US President Joe Biden in his first State of the Union address has warned Russian President Vladimir Putin that “he has no idea what’s coming” in retaliation for the latter’s invasion of Ukraine. He said that while Putin “may make gains on the battlefield, he will pay a continuing high price over the long run.” US lawmakers in the audience applauded and roared with many of them waving Ukrainian flags and wearing the country’s blue and yellow colours. West has already imposed severe sanctions on Russia. Even the west’s leading corporate behemoths are pulling out of Russia or breaking their partnerships with their Russian counterparts. Biden in his address further ratcheted up sanctions, joining the European Union and Canada in banning Russian planes from US airspace announcing that the US Justice Department would seize the yachts, luxury apartments and private jets of wealthy Russians with ties to Putin.
Meanwhile, the human tragedy is unfolding in Ukraine on a vast scale in terms of the deaths of civilians. More than 450,000 people have fled Ukraine to Poland, and a further 113,000 to Romania.
The war has rallied western nations and many other countries from around the world behind the US. And suddenly all we are hearing is a predominantly western narrative on the war.

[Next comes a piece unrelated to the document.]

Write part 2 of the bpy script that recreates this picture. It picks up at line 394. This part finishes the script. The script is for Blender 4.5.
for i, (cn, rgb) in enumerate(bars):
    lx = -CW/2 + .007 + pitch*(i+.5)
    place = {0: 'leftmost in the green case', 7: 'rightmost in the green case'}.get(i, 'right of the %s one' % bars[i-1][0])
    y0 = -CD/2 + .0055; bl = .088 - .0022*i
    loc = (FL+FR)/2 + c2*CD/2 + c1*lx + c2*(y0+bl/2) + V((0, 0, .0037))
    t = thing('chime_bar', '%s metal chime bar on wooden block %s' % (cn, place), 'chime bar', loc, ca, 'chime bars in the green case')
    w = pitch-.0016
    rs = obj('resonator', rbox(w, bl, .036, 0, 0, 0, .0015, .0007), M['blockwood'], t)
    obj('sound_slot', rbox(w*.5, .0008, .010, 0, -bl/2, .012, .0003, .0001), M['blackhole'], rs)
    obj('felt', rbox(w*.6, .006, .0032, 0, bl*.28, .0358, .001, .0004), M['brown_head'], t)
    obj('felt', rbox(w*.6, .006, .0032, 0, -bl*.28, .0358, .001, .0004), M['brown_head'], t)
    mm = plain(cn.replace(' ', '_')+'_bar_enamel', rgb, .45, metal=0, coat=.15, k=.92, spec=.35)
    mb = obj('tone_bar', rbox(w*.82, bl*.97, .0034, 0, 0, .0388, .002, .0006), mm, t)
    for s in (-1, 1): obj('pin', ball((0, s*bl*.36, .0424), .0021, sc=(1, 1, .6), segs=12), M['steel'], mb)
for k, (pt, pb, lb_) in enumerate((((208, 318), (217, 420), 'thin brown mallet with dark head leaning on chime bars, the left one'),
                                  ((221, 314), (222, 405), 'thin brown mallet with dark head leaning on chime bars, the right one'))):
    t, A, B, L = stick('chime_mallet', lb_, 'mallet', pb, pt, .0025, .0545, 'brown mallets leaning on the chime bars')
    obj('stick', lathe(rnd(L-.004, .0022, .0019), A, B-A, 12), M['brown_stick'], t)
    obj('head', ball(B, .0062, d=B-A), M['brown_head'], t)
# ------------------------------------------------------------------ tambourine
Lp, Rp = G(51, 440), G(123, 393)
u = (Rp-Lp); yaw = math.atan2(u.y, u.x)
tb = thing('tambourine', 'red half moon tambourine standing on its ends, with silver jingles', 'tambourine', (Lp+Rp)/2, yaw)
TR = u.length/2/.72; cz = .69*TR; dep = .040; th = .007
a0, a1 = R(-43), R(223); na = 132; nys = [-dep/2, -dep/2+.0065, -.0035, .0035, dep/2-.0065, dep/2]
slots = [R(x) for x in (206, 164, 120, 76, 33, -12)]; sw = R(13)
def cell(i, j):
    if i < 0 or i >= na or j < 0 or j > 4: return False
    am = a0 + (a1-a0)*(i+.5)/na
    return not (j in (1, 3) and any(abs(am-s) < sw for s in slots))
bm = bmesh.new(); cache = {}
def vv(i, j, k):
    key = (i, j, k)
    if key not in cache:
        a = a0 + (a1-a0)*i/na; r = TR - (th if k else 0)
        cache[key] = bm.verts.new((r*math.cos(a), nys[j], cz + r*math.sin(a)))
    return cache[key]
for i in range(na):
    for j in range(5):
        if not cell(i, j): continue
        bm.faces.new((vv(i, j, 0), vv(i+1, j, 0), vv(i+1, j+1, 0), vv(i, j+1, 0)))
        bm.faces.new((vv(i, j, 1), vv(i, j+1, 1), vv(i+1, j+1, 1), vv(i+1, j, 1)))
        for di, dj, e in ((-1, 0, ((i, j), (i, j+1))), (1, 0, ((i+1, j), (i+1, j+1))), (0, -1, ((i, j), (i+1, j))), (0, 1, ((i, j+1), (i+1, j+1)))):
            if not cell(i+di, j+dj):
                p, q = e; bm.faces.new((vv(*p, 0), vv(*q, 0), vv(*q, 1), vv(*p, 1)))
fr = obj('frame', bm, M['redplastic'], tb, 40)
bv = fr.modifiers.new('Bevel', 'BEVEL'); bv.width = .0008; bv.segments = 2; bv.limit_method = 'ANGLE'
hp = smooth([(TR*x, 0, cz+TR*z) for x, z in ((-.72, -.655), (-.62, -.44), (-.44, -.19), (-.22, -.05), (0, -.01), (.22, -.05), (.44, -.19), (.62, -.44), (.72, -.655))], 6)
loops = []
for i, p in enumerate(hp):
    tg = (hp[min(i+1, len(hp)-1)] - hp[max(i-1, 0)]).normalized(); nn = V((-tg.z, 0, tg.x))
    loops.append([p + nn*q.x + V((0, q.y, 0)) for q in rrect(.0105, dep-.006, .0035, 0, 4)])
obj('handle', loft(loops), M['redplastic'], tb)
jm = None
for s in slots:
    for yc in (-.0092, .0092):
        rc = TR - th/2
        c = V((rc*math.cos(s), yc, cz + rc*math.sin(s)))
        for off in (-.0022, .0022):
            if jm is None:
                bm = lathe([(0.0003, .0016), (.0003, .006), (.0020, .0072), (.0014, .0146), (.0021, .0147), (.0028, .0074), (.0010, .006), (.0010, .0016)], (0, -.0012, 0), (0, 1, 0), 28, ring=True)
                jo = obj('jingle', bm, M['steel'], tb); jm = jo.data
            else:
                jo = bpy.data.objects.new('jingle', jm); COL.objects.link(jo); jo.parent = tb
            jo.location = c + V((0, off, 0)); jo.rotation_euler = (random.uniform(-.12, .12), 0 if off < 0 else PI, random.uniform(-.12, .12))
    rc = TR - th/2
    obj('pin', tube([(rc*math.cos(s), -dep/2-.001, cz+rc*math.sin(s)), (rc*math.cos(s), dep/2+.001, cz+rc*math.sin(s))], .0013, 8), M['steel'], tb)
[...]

Social media companies have censored Russian state-sponsored media so there is little in the public domain that can be called an alternative discourse. And this is creating a situation we are all so familiar with. West has again put on a moralistic lens on the war: a conflict between flawless virtue and pure evil. Putin is being projected as a reincarnation of Hitler. In fact, Time magazine’s latest cover page shows Hitler’s face lurking under that of Putin.
It is a familiar script that has earlier played out in US-led wars in Iraq, Afghanistan, Libya, Syria, and in the case of the US-backed Saudi war in Yemen. In the case of war in Iraq, it was the cooked up intelligence about the then Iraqi president Saddam Hussain possessing the Weapons of Mass Destruction that became the basis for war. And western media acted as cheerleaders for the destruction of Iraq. The point is that it is not the reality on the ground but the west’s core interests that determine what is good and what is evil. Otherwise, the reality of Russian invasion of Ukraine is very complex. It is rooted in Russia’s legitimate fears of being encircled by the west and the NATO military bases reaching its doorstep. Many of the Eastern European countries which were once a part of the USSR-led Warsaw Pact have become a part of the NATO, heightening Russia’s insecurity. Now the growing likelihood of Ukraine also joining NATO became the last straw for Putin. While it is nobody’s case to countenance the invasion of a sovereign smaller country by its powerful neighbour, the solution to the evolving fraught situation can be resolved if the US-led West and Russia sit down and work towards addressing each other’s grievances and fears.